Overeem clearly on PEDs

I am a former collegiate All-American in swimming, qualified for the Olympic Trials and spent years in the fitness business. I have graduate work in food science and nutrition and know about athletes, training, and what it takes to illicit any physical response from the human body due to the demands of any training regimen. If anyone has followed Alistair Overeem's career, they could immediately identify that he has used performance enhancing drugs to get to the size he is.

In the span of less than two years, he put on 60 pounds of lean muscle mass, and was much leaner fighting at 265 than he ever was at 205. All anyone has to do is look at his old tapes.

Now, that being said, I do not disagree with athletes at that level using testosterone. We use many over-the-counter blends to offset the demands of heavy training and the associated injuries that may occur when competing at the highest levels. It's intrinsic in the highest levels of athletes to train and compete at levels that demand assistance beyond our body's ability to provide it. If we are simply providing our body a substance that is readily available to anyone who requests it, how is it an unfair advantage?

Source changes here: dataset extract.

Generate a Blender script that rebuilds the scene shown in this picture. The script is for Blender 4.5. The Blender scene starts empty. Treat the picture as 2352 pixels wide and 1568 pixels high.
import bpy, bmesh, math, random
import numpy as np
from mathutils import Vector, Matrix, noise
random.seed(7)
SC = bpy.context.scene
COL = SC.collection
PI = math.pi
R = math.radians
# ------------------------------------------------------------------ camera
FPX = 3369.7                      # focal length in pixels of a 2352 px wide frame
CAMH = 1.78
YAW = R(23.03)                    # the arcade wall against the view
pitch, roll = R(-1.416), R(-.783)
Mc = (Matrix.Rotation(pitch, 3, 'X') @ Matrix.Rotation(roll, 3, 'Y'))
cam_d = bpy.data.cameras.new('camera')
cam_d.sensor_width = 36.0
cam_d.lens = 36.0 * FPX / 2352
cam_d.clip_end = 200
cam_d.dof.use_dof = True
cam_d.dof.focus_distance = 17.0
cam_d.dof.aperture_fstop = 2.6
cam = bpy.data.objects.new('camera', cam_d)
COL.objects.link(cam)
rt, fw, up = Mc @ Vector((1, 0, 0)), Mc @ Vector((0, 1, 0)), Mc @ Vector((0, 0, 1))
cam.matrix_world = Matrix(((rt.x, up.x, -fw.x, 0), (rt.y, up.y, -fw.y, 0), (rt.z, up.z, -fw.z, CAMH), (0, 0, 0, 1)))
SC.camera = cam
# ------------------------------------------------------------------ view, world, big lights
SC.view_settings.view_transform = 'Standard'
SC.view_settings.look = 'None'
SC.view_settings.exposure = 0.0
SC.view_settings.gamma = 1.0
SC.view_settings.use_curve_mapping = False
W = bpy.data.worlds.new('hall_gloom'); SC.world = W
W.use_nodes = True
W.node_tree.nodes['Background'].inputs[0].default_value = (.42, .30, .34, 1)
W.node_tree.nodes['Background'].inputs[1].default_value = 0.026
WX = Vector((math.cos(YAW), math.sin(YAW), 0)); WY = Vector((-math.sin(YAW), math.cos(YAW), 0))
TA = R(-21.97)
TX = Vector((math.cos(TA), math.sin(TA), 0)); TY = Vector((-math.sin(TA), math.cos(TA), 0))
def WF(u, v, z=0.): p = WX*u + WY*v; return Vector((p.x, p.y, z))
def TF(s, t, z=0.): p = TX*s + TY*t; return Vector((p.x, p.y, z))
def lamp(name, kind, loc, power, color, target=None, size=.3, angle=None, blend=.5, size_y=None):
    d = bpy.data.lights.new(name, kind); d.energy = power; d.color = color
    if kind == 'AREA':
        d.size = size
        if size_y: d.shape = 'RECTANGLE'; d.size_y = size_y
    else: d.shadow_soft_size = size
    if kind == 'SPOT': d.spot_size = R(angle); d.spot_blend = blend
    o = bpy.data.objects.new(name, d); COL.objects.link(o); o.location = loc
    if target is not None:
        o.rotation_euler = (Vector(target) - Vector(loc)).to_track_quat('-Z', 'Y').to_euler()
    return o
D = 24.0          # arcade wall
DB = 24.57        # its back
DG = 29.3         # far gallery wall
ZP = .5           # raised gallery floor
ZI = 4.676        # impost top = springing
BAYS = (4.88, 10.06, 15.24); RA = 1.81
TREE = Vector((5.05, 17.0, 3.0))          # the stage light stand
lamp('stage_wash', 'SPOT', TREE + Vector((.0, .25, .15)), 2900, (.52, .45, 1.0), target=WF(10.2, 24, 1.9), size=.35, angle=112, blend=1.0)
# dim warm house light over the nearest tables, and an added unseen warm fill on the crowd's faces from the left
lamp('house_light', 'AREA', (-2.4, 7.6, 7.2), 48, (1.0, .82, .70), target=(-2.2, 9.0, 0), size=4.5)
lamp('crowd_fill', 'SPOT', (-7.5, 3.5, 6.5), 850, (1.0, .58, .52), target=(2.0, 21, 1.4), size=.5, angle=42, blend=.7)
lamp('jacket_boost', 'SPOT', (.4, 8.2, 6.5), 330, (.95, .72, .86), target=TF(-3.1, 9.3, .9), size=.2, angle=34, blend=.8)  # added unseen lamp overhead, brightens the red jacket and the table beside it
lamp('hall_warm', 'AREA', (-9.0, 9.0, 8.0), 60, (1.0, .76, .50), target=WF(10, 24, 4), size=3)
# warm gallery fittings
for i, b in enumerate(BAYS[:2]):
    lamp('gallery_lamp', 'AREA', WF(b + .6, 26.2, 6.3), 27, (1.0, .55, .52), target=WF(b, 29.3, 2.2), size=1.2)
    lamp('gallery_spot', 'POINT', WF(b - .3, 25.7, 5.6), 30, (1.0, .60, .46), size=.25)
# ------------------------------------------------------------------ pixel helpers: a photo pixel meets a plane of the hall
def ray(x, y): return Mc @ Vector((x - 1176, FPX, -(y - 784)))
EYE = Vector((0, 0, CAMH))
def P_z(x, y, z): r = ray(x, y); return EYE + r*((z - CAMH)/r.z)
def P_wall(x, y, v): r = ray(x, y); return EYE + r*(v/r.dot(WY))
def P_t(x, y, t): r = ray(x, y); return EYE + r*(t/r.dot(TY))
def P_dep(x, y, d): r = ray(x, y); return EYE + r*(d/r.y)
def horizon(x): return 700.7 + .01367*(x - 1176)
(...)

Let's not go down the path of purporting to be so concerned about the athlete's health. Seriously, I was 10 years old, swimming two hours a day for five days per week, up to 8,000 yards per workout. I competed in swim meets nearly every weekend. Let's talk about every other sport and the demands placed on the athletes at the highest levels. Who is really concerned about their health? It's purely and simply only about who wins, who is most competitive, who lasts the longest, who will be named the greatest. That is it.

Eric Jacobson
Gilbert, Ariz.

Eric, in this country, one needs evidence to prove a crime and there is none yet. I agree his size increase looks suspicious, but until he came with an elevated T/E ratio, Overeem had passed every test given him previously. There is a line not to be crossed. Most people don't take supplements; elite athletes do. I'm not against banning supplements. I'm against illegal supplements and drugs, which many athletes, including MMA fighters, are taking. And yes, I care about the athletes' health and I don't care about records they set while chemically enhanced.

Simple answer to testing

Kevin, don't you think a better solution than two random tests a year is to simply test the fighters: 1) when they sign the fight agreement, 2) halfway through their training camp, and then 3) just before the fight as normal. Costs may be high, but guys are more likely to be using to heal injuries during a training camp than to just bulk up between fights, don't you think? I think focused testing would be a lot more effective than all the random testing in the world.

Joe Jackson
Warwick, R.I.

Joe, random unannounced testing is the best way, because if the athlete never knows when he or she is going to be tested, there is no way to cycle and try to "beat" the test. I'm for as much testing as possible, but there needs to be a random component involved. And the cost you'd be talking about would be astronomical. Let's assume there are 12 fights on a UFC card. That means in your scenario there are three tests for every fighter for every show. That's 72 tests per show, and over 2,100 tests per year, assuming 30 fight cards a year. It's unfeasible.


"There were no surprises. Zero. You couldn't have hand-picked a worse style match for me than Chael. It is what it is. It didn't go my way." – UFC middleweight Brian Stann on his last opponent, Chael Sonnen. Sonnen submitted Stann at UFC 136 in October.